Citizens for Criminal Justice Reform opposes the nomination of Joseph Foster for attorney general. Our nonprofit group is concerned about Foster’s role as vice chair of a commission a few years ago on expanded gambling. We think it underestimated the huge public safety risk of slot machines. With our apologies to Lou D’Allesandro, we want the next attorney general to repudiate any new revenue source that relies on gambling addiction.
To our knowledge Atty. Foster has never practiced criminal law, so we have to judge him by the crime legislation he championed in the State House. He was a prime sponsor on two of the worst: the child predator act of 2006 and the Internet predator act of 2008.
The child predator act as first written gave prosecutors the power to demand a mandatory minimum sentence of 25 years against a high school kid who molests their 12 year-old cousin. The bill stripped the presiding judge of discretion about the length of sentence. That was a naked power grab for the executive branch over the judiciary. Republicans are not the only ones who play that game in New Hampshire. Fortunately, the House moderated the bill in conference committee..
Citizens for Criminal Justice Reform opposes all mandatory minimum sentence laws because they fill prisons with people who deserve far shorter sentences.
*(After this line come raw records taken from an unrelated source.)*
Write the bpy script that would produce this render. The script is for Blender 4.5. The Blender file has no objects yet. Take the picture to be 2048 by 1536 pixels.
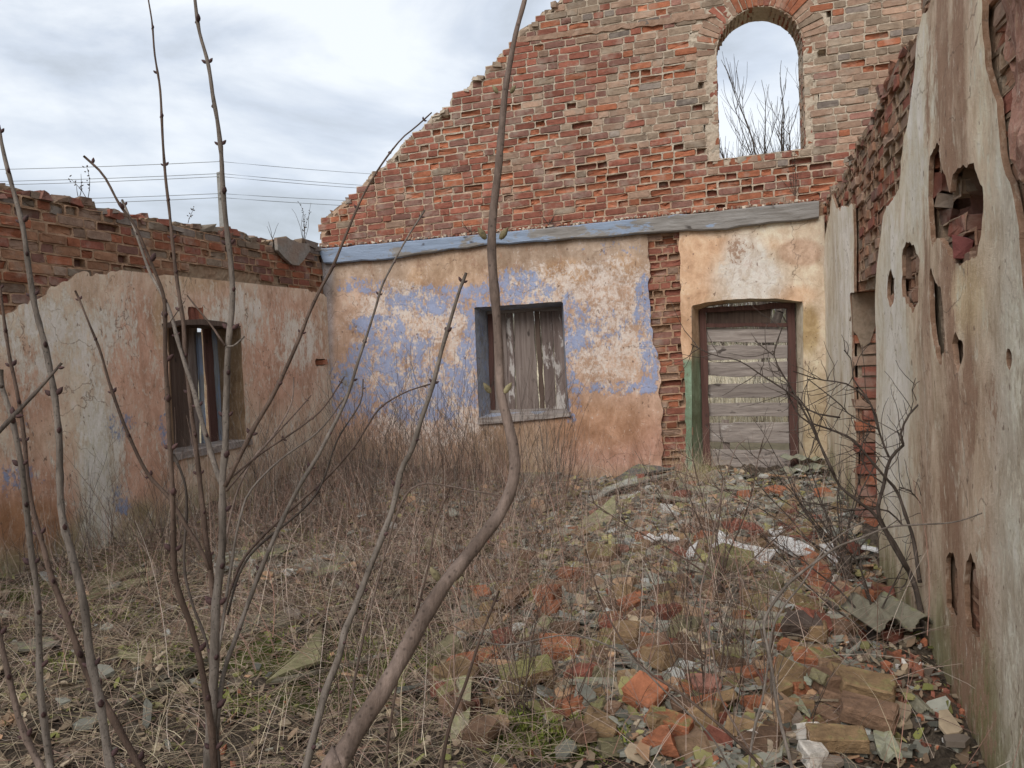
import bpy, bmesh, math, random
import numpy as np
from mathutils import Vector, Matrix
random.seed(7); RNG = np.random.default_rng(11)
R = math.radians
scn = bpy.context.scene

# ------------------------------------------------------------------ camera
F_PX = 1538.0
YAW, PITCH, ROLL = R(17.2), R(-2.9), 0.045
CAM = np.array([0.0, 0.0, 1.6])
cd = bpy.data.cameras.new('camera'); cam = bpy.data.objects.new('camera', cd)
scn.collection.objects.link(cam); scn.camera = cam
cd.sensor_width = 36.0; cd.lens = F_PX / 2048 * 36.0; cd.clip_start = 0.05; cd.clip_end = 3000
cam.matrix_world = (Matrix.Translation(Vector(CAM)) @ Matrix.Rotation(YAW, 4, 'Z') @
                    Matrix.Rotation(math.pi / 2 + PITCH, 4, 'X') @ Matrix.Rotation(-ROLL, 4, 'Z'))
M3 = np.array(cam.matrix_world.to_3x3()); CR, CU, CF = M3[:, 0], M3[:, 1], -M3[:, 2]

# ------------------------------------------------------------------ world, sun, exposure
SUN_EL, SUN_AZ = R(42), R(190)      # soft bright part of the overcast, behind the camera
w = bpy.data.worlds.new('World'); scn.world = w; w.use_nodes = True
nt = w.node_tree; nt.nodes.clear()
def wn(t, **k):
    n = nt.nodes.new(t)
    for a, b in k.items(): setattr(n, a, b)
    return n
out = wn('ShaderNodeOutputWorld'); mix = wn('ShaderNodeMixShader')
sky = wn('ShaderNodeTexSky', sky_type='NISHITA', sun_disc=False, sun_elevation=SUN_EL, sun_rotation=SUN_AZ, air_density=1.0, dust_density=3.0)
b1 = wn('ShaderNodeBackground'); b1.inputs[1].default_value = 0.12
b2 = wn('ShaderNodeBackground'); b2.inputs[1].default_value = 0.64
tc = wn('ShaderNodeTexCoord'); mp = wn('ShaderNodeMapping'); mp.inputs['Scale'].default_value = (1.0, 1.0, 2.6)
mp.inputs['Location'].default_value = (3.1, 1.7, 0.4)
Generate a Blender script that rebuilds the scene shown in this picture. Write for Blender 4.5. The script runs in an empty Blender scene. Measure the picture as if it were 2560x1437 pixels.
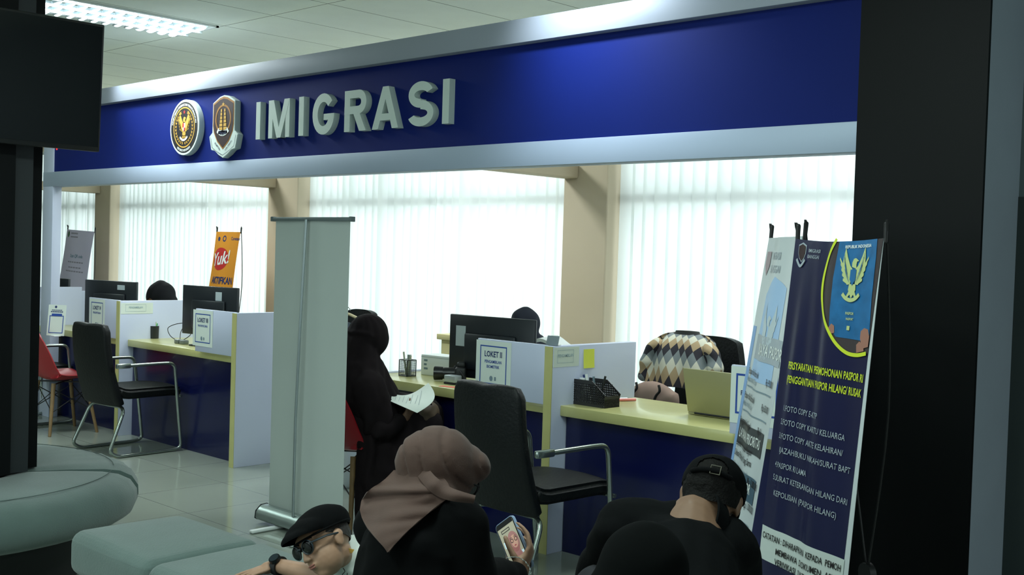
import bpy, bmesh, math, random
import numpy as np
from mathutils import Vector as V, Matrix as M, noise as NZ
from mathutils.bvhtree import BVHTree
random.seed(7)
R=math.radians; PI=math.pi
COL=bpy.context.scene.collection
# ---------------------------------------------------------------- camera model
F,YAW,PITCH,ROLL=2850.2,-.7661,-.0292,.0310
CP=V((0,-4.2554,1.5074))
_fw=V((math.sin(YAW)*math.cos(PITCH),math.cos(YAW)*math.cos(PITCH),math.sin(PITCH)))
_rt=V((math.cos(YAW),-math.sin(YAW),0)); _up=_rt.cross(_fw)
CR=_rt*math.cos(ROLL)+_up*math.sin(ROLL); CU=-_rt*math.sin(ROLL)+_up*math.cos(ROLL); CF=_fw
def ad(px,py,d): return CP+(CF+CR*((px-1280)/F)-CU*((py-718.5)/F))*d   # point seen at px,py, d metres ahead
# ---------------------------------------------------------------- materials
def lin(c):
    c=c/255.
    return c/12.92 if c<=.04045 else ((c+.055)/1.055)**2.4
def rgb(*c): return (lin(c[0]),lin(c[1]),lin(c[2]),1)
MATS={}
def mat(name,c,rough=.5,metal=0,spec=.5,noise=None,bump=None,emit=None,aniso=0,sheen=0,coat=0,trans=None):
    if name in MATS: return MATS[name]
    m=bpy.data.materials.new(name); m.use_nodes=True; nt=m.node_tree; b=nt.nodes['Principled BSDF']
    col=rgb(*c)
    b.inputs['Base Color'].default_value=col; b.inputs['Roughness'].default_value=rough; b.inputs['Metallic'].default_value=metal
    b.inputs['Specular IOR Level'].default_value=spec
    if aniso: b.inputs['Anisotropic'].default_value=aniso
    if sheen: b.inputs['Sheen Weight'].default_value=sheen; b.inputs['Sheen Roughness'].default_value=.5
    if coat: b.inputs['Coat Weight'].default_value=coat; b.inputs['Coat Roughness'].default_value=.08
    tc=nt.nodes.new('ShaderNodeTexCoord')
    if noise:
        n=nt.nodes.new('ShaderNodeTexNoise'); n.inputs['Scale'].default_value=noise[0]; n.inputs['Detail'].default_value=4
        nt.links.new(tc.outputs['Object'],n.inputs['Vector'])
        mr=nt.nodes.new('ShaderNodeMapRange'); mr.inputs['From Min'].default_value=.3; mr.inputs['From Max'].default_value=.7
        mr.inputs['To Min'].default_value=1-noise[1]; mr.inputs['To Max'].default_value=1+noise[1]
        nt.links.new(n.outputs['Fac'],mr.inputs['Value'])
        vm=nt.nodes.new('ShaderNodeVectorMath'); vm.operation='SCALE'; vm.inputs[0].default_value=col[:3]
        nt.links.new(mr.outputs['Result'],vm.inputs['Scale']); nt.links.new(vm.outputs['Vector'],b.inputs['Base Color'])
    if bump:
        n=nt.nodes.new('ShaderNodeTexNoise'); n.inputs['Scale'].default_value=bump[0]; n.inputs['Detail'].default_value=5
        nt.links.new(tc.outputs['Object'],n.inputs['Vector'])
        bp=nt.nodes.new('ShaderNodeBump'); bp.inputs['Strength'].default_value=bump[1]; bp.inputs['Distance'].default_value=.01
        nt.links.new(n.outputs['Fac'],bp.inputs['Height']); nt.links.new(bp.outputs['Normal'],b.inputs['Normal'])
    if emit:
        b.inputs['Emission Color'].default_value=col; b.inputs['Emission Strength'].default_value=emit
    if trans:   # light passing through thin cloth
        t=nt.nodes.new('ShaderNodeBsdfTranslucent'); t.inputs['Color'].default_value=col
        mx=nt.nodes.new('ShaderNodeMixShader'); mx.inputs[0].default_value=trans
        nt.links.new(b.outputs[0],mx.inputs[1]); nt.links.new(t.outputs[0],mx.inputs[2]); nt.links.new(mx.outputs[0],nt.nodes['Material Output'].inputs[0])
    MATS[name]=m; return m
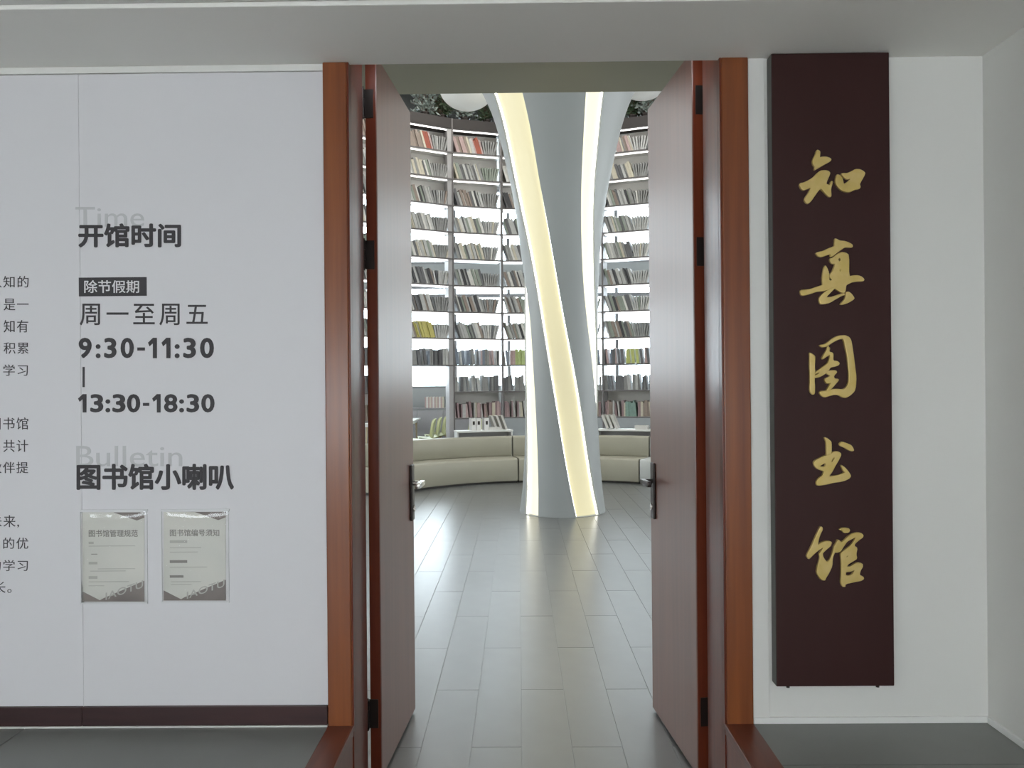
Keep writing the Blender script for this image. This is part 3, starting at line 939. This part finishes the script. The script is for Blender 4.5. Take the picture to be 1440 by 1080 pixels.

The money wasted on prisons that make offenders worse could go to far better uses.
The same child predator act allowed prosecutors to keep some sex offenders in prison after serving their maximum punishment. Foster’s bill created a civil commitment process using a lower standard of proof than beyond reasonable doubt. The law allows the state to impeach a defendant with confessions made in the sex offender treatment program. Back in 2006, nobody could pass that program without making confessions. And sex offenders only made parole by passing the program.
Senator Foster presided at the Senate hearing on the child predator act. The transcript shows that he disputed testimony that sex offenders have low sex offense recidivism rates and that they benefit from treatment. If he still believes those things, he will have a hard time keeping his recent promises “to work hard every day to protect public safety and ensure justice for all of our citizens.”
Atty. Foster accepted without question the testimony of former Attorney General Kelly Ayotte that sex offenders with child victims have recidivism rates between 90 and 94 percent. She took those figures from a Canadian study by Ron Langevin that had already been thoroughly discredited by other scientists. The Canadian Journal of Criminology devoted an entire issue to debunking the Langevin research, even calling it unethical.
Dozens of peer-reviewed studies in the past decade show recidivism rates in the 1 to 5 percent range in state after state for new sex crimes in the first three years after release from prison.. A recent report by Florida sociologist Jill Levinson showed a cumulative new sex crime recidivism rate of 10 percent after a decade.
Foster seems unaware that nearly half the offenses against kids are committed by other kids. Family members and people trusted by the family commit almost all the rest. Foster would force incest victims to accept a minimum sentence of 25 years for a father or brother.
The Internet predator bill was no better. It was based on the myth that a digital mob of mean strangers is trolling cyberspace looking for kids to kidnap and murder. The UNH sexual violence research center has done some courageous research disproving that claim. Foster’s computer crimes law lets the prosecutor seek a 10-year minimum on each image somebody downloads. A 10-second visit to an illicit site could mean a 300-year sentence.
We at Citizens for Criminal Justice Reform understand that laws like these are popular with voters and party donors. We see nothing in Joseph Foster’s record that would solve the compelling problems in the criminal justice system. It is racist. The plea bargaining process is stacked against the accused and their badly underfunded public defenders. Elected prosecutors seek sentences as tough as possible to win re-election. And we are waging dubious wars on drug addicts, immigrants and sex offenders that scapegoat large classes of people, warehouse them for much of their lives and set them up to fail when they get their freedom back.